Growth Plans. The Company plans to increase the number of systemwide Wendy’s and Tim Hortons restaurants open or under construction. There can be no assurance that the Company or its franchisees will be able to achieve growth objectives or that new restaurants opened or acquired will be profitable.

The opening and success of restaurants depends on various factors, including the identification and availability of suitable and economically viable locations, sales levels at existing restaurants, the negotiation of acceptable lease or purchase terms for new locations, permitting and regulatory compliance, the ability to meet construction schedules, the financial and other development capabilities of franchisees, the ability of the Company to hire and train qualified management personnel, and general economic and business conditions.

International Operations. The Company’s business outside of the United States is subject to a number of additional factors, including international economic and political conditions, differing cultures and consumer preferences, currency regulations and fluctuations, diverse government regulations and tax systems, uncertain or differing interpretations of rights and obligations in connection with international franchise agreements and the collection of royalties from international franchisees, the availability and cost of land and construction costs, and the availability of experienced management, appropriate franchisees, and joint venture partners. Although the Company believes it has developed the support structure required for international growth, there is no assurance that such growth will occur or that international operations will be profitable.

Disposition of Restaurants. The disposition of company operated restaurants to new or existing franchisees is part of the Company’s strategy to develop the overall health of the system by acquiring restaurants from, and disposing of restaurants to, franchisees where prudent. The realization of gains from future dispositions of restaurants depends in part on the ability of the Company to complete disposition transactions on acceptable terms.
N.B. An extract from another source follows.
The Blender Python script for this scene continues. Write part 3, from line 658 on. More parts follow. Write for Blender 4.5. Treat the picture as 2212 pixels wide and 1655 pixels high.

Transactions to Improve Return on Investment. The sale of real estate previously leased to franchisees is generally part of the program to improve the Company’s return on invested capital. There are various reasons why the program might be unsuccessful, including changes in economic, credit market, real estate market or other conditions, and the ability of the Company to complete sale transactions on acceptable terms and at or near the prices estimated as attainable by the Company.

Joint Venture to Manufacture and Distribute Par-Baked Products for Tim Hortons Restaurants. The success of the joint venture to manufacture and distribute par-baked products for Tim Hortons restaurants could be affected by a number of factors, including many of the factors set forth above. In addition, the ability of the joint venture to acquire real estate and construct and equip a manufacturing plant on acceptable terms, the realization of expected levels of production efficiencies, and actual product distribution costs and costs incurred to equip Tim Hortons restaurants for par-baked products occurring within expected ranges, could affect actual results.

Readers are cautioned not to place undue reliance on forward-looking statements, which speak only as of the date thereof. The Company undertakes no obligation to publicly release any revisions to the forward-looking statements contained in this release, or to update them to reflect events or circumstances occurring after the date of this release, or to reflect the occurrence of unanticipated events.